The Israeli army’s chief of staff, Dan Halutz, this week approved a series of steps to toughen disciplinary measures against soldiers who refuse orders, ahead of the planned disengagement from some settlements.

The number of soldiers who have refused orders in the preparations for the disengagement is increasing, and it is expected to continue increasing as the real evacuation nears.

Several rabbis, including former chief rabbis, are calling on the soldiers to refuse orders to evacuate settlers from the Gaza Strip and the four northern West Bank settlements.

Among the procedures, religious students who alternate military service and religious studies through the hesder yeshivas will lose this privilege.

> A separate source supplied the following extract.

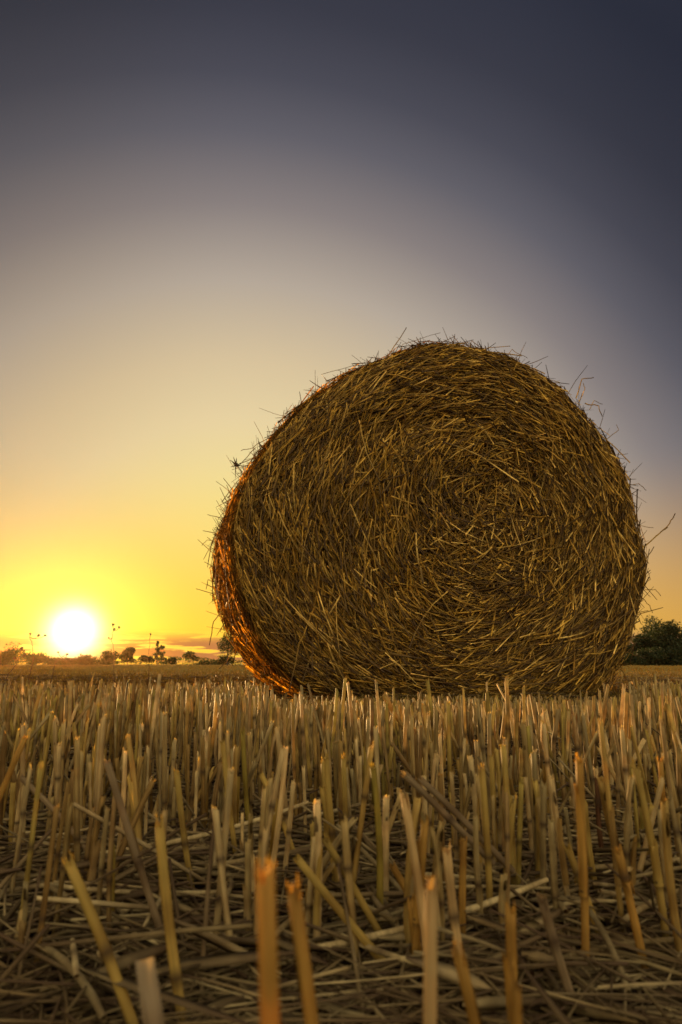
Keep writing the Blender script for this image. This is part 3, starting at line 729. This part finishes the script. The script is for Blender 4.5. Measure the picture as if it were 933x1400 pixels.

This means the soldier will not have the benefit of a 14-month army service, but will have to serve for three full years.

Many hesder yeshivas students are expected to be among the refuseniks.

Meanwhile, the army continues to enforce disciplinary measures against soldiers and officers who previously refused to take part in the preparation stages of the pullout or in closing the Gaza Strip and on those who asked to join the right-wing rally in Kfar Maimon this week.

One army captain has been detained two days ago for refusing to take part in army operations around Kfar Maimon.  He is to appear in front of a judge on Thursday.

The army advocate is mulling presenting a criminal indictment against the captain.  If so, this would be the first refusal case in which a criminal indictment is being seriously considered before a military court.

In addition, two soldiers from a hesder infantry unit who refused to take part in roadblock operations at the Kissufim crossing and hid in the Neveh Dekalim yeshiva were sentenced Wednesday. They received six days of military incarceration for being AWOL for 24 hours. The two will be tried separately for refusing orders.

Wednesday night, the trial of seven of their friends ended. The seven had also refused orders during the Kissufim operation. One was sentenced to 28 days in prison, five others were sentenced to to 24 days, and the seventh soldier was sentenced to two weeks in prison. The officer who tried the last soldier was lenient, because he was convinced the soldier had been ‘dragged along’ by his friends.

In another incident, a soldier, also a hesder student, was dismissed from the Golani brigade and he went AWOL to join protesters in Kfar Maimon.

Although the soldier regretted the act few hours later, the brigade’s commander insisted on his dismissal, but did not sentence him to prison.